- [WHAT IS BEING ASKED]: Print, word for word, the opening line of the data below and every line after it through the line that contains "tag(cable, 'thin cable", but not the pictures.
==============================
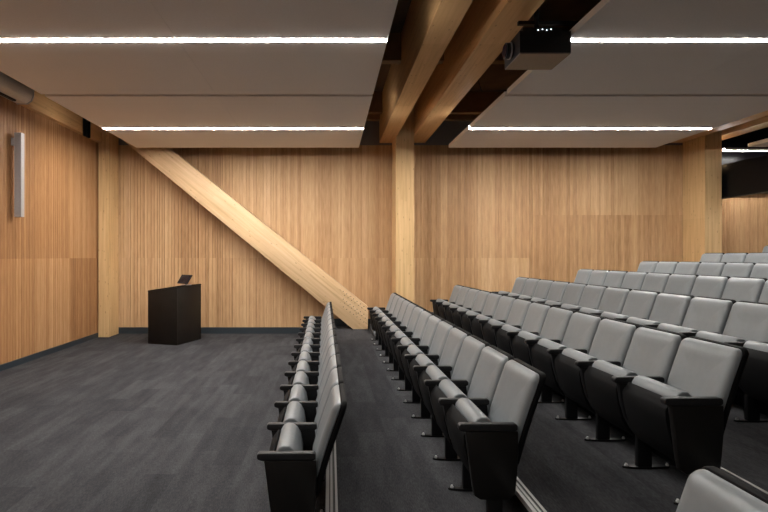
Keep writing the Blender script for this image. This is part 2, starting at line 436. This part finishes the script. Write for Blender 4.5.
# ------------------------------------------------------------------ projector
pj = empty('projector', (2.235, 5.76, 3.872), 'black projector hanging beside the right twin beam, grey underside', 'projector')
boxo('body', (-.265, .265, -.24, .24, .012, .235), 'proj', pj, bev=.012)
boxo('underside', (-.262, .262, -.238, .238, 0, .0115), 'projbase', pj, bev=.004)
boxo('top_cover', (-.22, .20, -.2, .2, .236, .29), 'proj', pj, bev=.012)
bm = bmesh.new(); cyl(bm, (-.34, 0, .12), (-.266, 0, .12), .085, 32); ln = new_obj('lens_barrel', bm, 'proj', pj, smooth=40)
bm = bmesh.new(); cyl(bm, (-.348, 0, .12), (-.341, 0, .12), .070, 32); new_obj('lens_glass', bm, 'glass', ln, smooth=40)
bm = bmesh.new(); cyl(bm, (-.30, 0, .12), (-.285, 0, .12), .090, 32); new_obj('lens_ring', bm, 'silver', ln, smooth=40)
boxo('mount_plate', (-.15, .15, -.15, .15, .291, .305), 'steel_blk', pj, bev=.003)
bm = bmesh.new(); cyl(bm, (0, 0, .306), (0, 0, 1.44), .028, 16); new_obj('mount_pole', bm, 'steel_blk', pj, smooth=40)
boxo('mount_arm', (-.2, .45, -.02, .02, .40, .44), 'steel_blk', pj, bev=.003)
for i in range(4):
    bm = bmesh.new(); cyl(bm, (-.06+i*.045, -.2005, .262+.008*(i % 2)), (-.06+i*.045, -.203, .262+.008*(i % 2)), .005, 8)
    new_obj('indicator_lamp', bm, 'indicator', pj)
boxo('side_handle', (.2655, .285, -.16, .12, .13, .21), 'silver', pj, bev=.004)
# hanging cable beside the projector
pp = [(2.24, 8.0, 4.86), (2.235, 8.0, 4.4), (2.25, 7.9, 4.22), (2.4, 7.7, 4.16), (2.8, 7.58, 4.145)]
bm = bmesh.new()
for p, q in zip(pp, pp[1:]): cyl(bm, p, q, .005, 8)
cable = new_obj('cable', bm, 'arm', smooth=60)
tag(cable, 'thin cable dropping from the roof behind the projector', 'cable')

# ------------------------------------------------------------------ seats
PITCH, Z1 = .5385, 3.112
def interp(tab, z):
    if z <= tab[0][0]: return tab[0][1]
    for (a0, b0), (a1, b1) in zip(tab, tab[1:]):
        if z <= a1: return b0+(b1-b0)*(z-a0)/(a1-a0)
    return tab[-1][1]
REAR = [(.32, .340), (.40, .370), (.50, .398), (.60, .428), (.70, .461), (.80, .497), (.91, .535)]
def rrect(hw, z0, z1, r, n=5, sub=5):
    pts = []; zc = (z0+z1)/2; hh = (z1-z0)/2
    cs = [(hw-r, hh-r, 0), (-(hw-r), hh-r, 90), (-(hw-r), -(hh-r), 180), (hw-r, -(hh-r), 270)]
    for k, (cx, cy, a0) in enumerate(cs):
        arc = [(cx+r*math.cos(math.radians(a0+90*i/n)), cy+r*math.sin(math.radians(a0+90*i/n))) for i in range(n+1)]
        pts += arc
        nx, ny, na = cs[(k+1) % 4]; e = (nx+r*math.cos(math.radians(na)), ny+r*math.sin(math.radians(na)))
        s = arc[-1]
        for i in range(1, sub): pts.append((s[0]+(e[0]-s[0])*i/sub, s[1]+(e[1]-s[1])*i/sub))
    return [(x, y+zc) for x, y in pts], zc
def pad(hw, z0, z1, r, rings, backoff):
    """rings: (inset, distance in front of the rear profile, minus backoff)"""
    bm = bmesh.new(); L = []
    for inset, dep in rings:
        pts, zc = rrect(hw-inset, z0+inset, z1-inset, max(r-inset, .006) if hw-inset > .03 else .003)
        L.append([bm.verts.new((interp(REAR, z)-backoff-dep, y, z)) for y, z in pts])
    n = len(L[0])
    for A, B in zip(L, L[1:]):
        for i in range(n): bm.faces.new((A[i], A[(i+1) % n], B[(i+1) % n], B[i]))
    bm.faces.new(L[0][::-1]); bm.faces.new(L[-1])
    return bm
def make_chair():
    e = empty('auditorium_chair', (0, 0, 0))
    bs = new_obj('back_shell', pad(.2650, .34, .910, .050, [(.16, -.006), (.05, -.009), (.018, -.006), (.005, 0), (0, .008), (0, .024), (.004, .032), (.03, .032), (.16, .032)], -.0), 'black', e, smooth=35)
    new_obj('back_cushion', pad(.2575, .45, .901, .044, [(.16, 0), (.01, 0), (0, .004), (0, .010), (.003, .020), (.010, .031), (.020, .038), (.036, .043), (.06, .045), (.09, .043), (.13, .040), (.18, .038)], .0325), 'vinyl', e, smooth=50)
    shell = [(.046, .536), (.050, .47), (.068, .39), (.094, .30), (.137, .232), (.185, .190), (.225, .195), (.232, .215), (.19, .232), (.146, .27), (.112, .345), (.097, .45), (.092, .55), (.099, .594), (.090, .602), (.055, .556)]
    new_obj('seat_shell', prism(shell, -.231, .231, .006, 2, ang=35), 'black', e, smooth=35)
    cush = [(.0985, .53), (.1025, .58), (.108, .606), (.126, .633), (.152, .646), (.188, .643), (.216, .620), (.240, .580), (.254, .50), (.257, .40), (.246, .29), (.225, .242), (.195, .237), (.151, .276), (.118, .350), (.1035, .452)]
    new_obj('seat_cushion', prism(cush, -.2285, .2285, .012, 3, ang=60), 'vinyl', e, smooth=50)
    # hinge tube under the folded seat
    bm = bmesh.new(); cyl(bm, (.262, -.25, .30), (.262, .25, .30), .012, 12); new_obj('hinge_tube', bm, 'steel_blk', e, smooth=40)
    return e
def add_side(e, y, end=0):
    """a standard with its armrest; end: -1 / +1 adds the big closing panel"""
    w = .022
    new_obj('armrest', prism([(.004, .600), (.008, .588), (.03, .582), (.33, .582), (.347, .592), (.347, .616), (.337, .626), (.016, .626), (.004, .616)], y-w-.003, y+w+.003, .006, 3, ang=40), 'arm', e, smooth=40)
    if end:
        p = [(.045, .5815), (.350, .5815), (.352, .44), (.343, .32), (.333, .215), (.30, .185), (.13, .185), (.098, .205), (.088, .25)]
        new_obj('end_panel', prism(p, y-w, y+w, .006, 2, ang=50), 'panelblk', e, smooth=40)
        st = [(.17, 0.006), (.26, 0.006), (.26, .19), (.17, .19)]
        new_obj('leg', prism(st, y-w+.006, y+w-.006, .003), 'steel_blk', e, smooth=40)
    else:
        p = [(.035, .5815), (.332, .5815), (.345, .44), (.338, .33), (.31, .26), (.262, .22), (.262, .006), (.167, .006), (.167, .22), (.125, .27), (.085, .35), (.055, .46)]
        new_obj('leg', prism(p, y-.020, y+.020, .003, ang=40), 'steel_blk', e, smooth=40)
    f = new_obj('foot_plate', prism([(.075+.16+.165*math.cos(t*math.pi/12), y+.028*math.sin(t*math.pi/12)*(1 if abs(math.cos(t*math.pi/12)) < .98 else .7)) for t in range(24)], .001, .0135, plane='xy'), 'steel_blk', e, smooth=40)
    for x in (.095, .378):
        bm = bmesh.new(); cyl(bm, (x, y, .0136), (x, y, .023), .011, 8); cyl(bm, (x, y, .0225), (x, y, .031), .007, 8)
        new_obj('bolt', bm, 'chrome', f)
proto_mid = make_chair(); add_side(proto_mid, -PITCH/2)
proto_near = make_chair(); add_side(proto_near, -PITCH/2, -1)
proto_far = make_chair(); add_side(proto_far, -PITCH/2); add_side(proto_far, PITCH/2, 1)
used = set()
ORD = ['first', 'second', 'third', 'fourth', 'fifth', 'sixth', 'seventh', 'eighth', 'ninth', 'tenth', 'eleventh', 'twelfth', 'thirteenth']
def place(proto, x, y, z, label, group):
    if proto.name not in used: used.add(proto.name); o = proto
    else: o = copy_tree(proto)
    sk = .011 if z == 0 else .006            # the rows run very slightly askew to the side wall
    o.location = (x - sk*(y-Z1), y, z); o.rotation_euler = (0, 0, sk); tag(o, label, 'chair', group)
X0 = [-.43, .745, 1.94, 3.115, 4.29, 5.465, 6.64, 7.815]
first_seen = [0, 0, 0, 1, 3, 5, 8, 11]
for r, x0 in enumerate(X0):
    rn = 'lowest' if r == 0 else ORD[r]
    rown = 'the front row' if r == 0 else 'the %s row' % ORD[r]
    for k in range(first_seen[r], 13):
        proto = proto_near if k == 0 else proto_far if k == 12 else proto_mid
        if k == 0: lab = 'grey tip-up chair with black end panel, at the near aisle end of %s' % rown
        elif k == 12: lab = 'grey tip-up chair at the far end of %s, closest to the wooden wall' % rown
        elif r < 3 and k < 7: lab = 'grey tip-up auditorium chair, %s from the near end of %s' % (ORD[k], rown)
        else: lab = 'grey tip-up auditorium chair, %s from the far end of %s' % (ORD[12-k], rown)
        place(proto, x0, Z1 + PITCH*(k+.5), fl(r), lab, 'chairs in %s' % rown)
place(proto_mid, X0[1]-.012, 1.79-.262, fl(1), 'grey tip-up chair cut off at the bottom right corner, across the near aisle', 'chairs nearest the camera')

# ------------------------------------------------------------------ light, world, camera
w = bpy.data.worlds.new('world'); scene.world = w; w.use_nodes = True
w.node_tree.nodes['Background'].inputs[0].default_value = (1, .9, .8, 1)
w.node_tree.nodes['Background'].inputs[1].default_value = 0.0
cam = bpy.data.cameras.new('camera'); co = bpy.data.objects.new('camera', cam); col.objects.link(co)
co.location = (0, 0, 1.773); co.rotation_euler = (math.pi/2, 0, 0)
cam.sensor_width = 36; cam.lens = 532/768*36; cam.shift_x = 54/768; cam.shift_y = 0
cam.clip_start = .05
scene.camera = co
vs = scene.view_settings
vs.view_transform = 'Standard'; vs.look = 'None'; vs.gamma = 1; vs.use_curve_mapping = False
vs.exposure = 2.5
==============================
- [RESPONSE BELOW]:
Keep writing the Blender script for this image. This is part 2, starting at line 436. This part finishes the script. Write for Blender 4.5.
# ------------------------------------------------------------------ projector
pj = empty('projector', (2.235, 5.76, 3.872), 'black projector hanging beside the right twin beam, grey underside', 'projector')
boxo('body', (-.265, .265, -.24, .24, .012, .235), 'proj', pj, bev=.012)
boxo('underside', (-.262, .262, -.238, .238, 0, .0115), 'projbase', pj, bev=.004)
boxo('top_cover', (-.22, .20, -.2, .2, .236, .29), 'proj', pj, bev=.012)
bm = bmesh.new(); cyl(bm, (-.34, 0, .12), (-.266, 0, .12), .085, 32); ln = new_obj('lens_barrel', bm, 'proj', pj, smooth=40)
bm = bmesh.new(); cyl(bm, (-.348, 0, .12), (-.341, 0, .12), .070, 32); new_obj('lens_glass', bm, 'glass', ln, smooth=40)
bm = bmesh.new(); cyl(bm, (-.30, 0, .12), (-.285, 0, .12), .090, 32); new_obj('lens_ring', bm, 'silver', ln, smooth=40)
boxo('mount_plate', (-.15, .15, -.15, .15, .291, .305), 'steel_blk', pj, bev=.003)
bm = bmesh.new(); cyl(bm, (0, 0, .306), (0, 0, 1.44), .028, 16); new_obj('mount_pole', bm, 'steel_blk', pj, smooth=40)
boxo('mount_arm', (-.2, .45, -.02, .02, .40, .44), 'steel_blk', pj, bev=.003)
for i in range(4):
    bm = bmesh.new(); cyl(bm, (-.06+i*.045, -.2005, .262+.008*(i % 2)), (-.06+i*.045, -.203, .262+.008*(i % 2)), .005, 8)
    new_obj('indicator_lamp', bm, 'indicator', pj)
boxo('side_handle', (.2655, .285, -.16, .12, .13, .21), 'silver', pj, bev=.004)
# hanging cable beside the projector
pp = [(2.24, 8.0, 4.86), (2.235, 8.0, 4.4), (2.25, 7.9, 4.22), (2.4, 7.7, 4.16), (2.8, 7.58, 4.145)]
bm = bmesh.new()
for p, q in zip(pp, pp[1:]): cyl(bm, p, q, .005, 8)
cable = new_obj('cable', bm, 'arm', smooth=60)
tag(cable, 'thin cable dropping from the roof behind the projector', 'cable')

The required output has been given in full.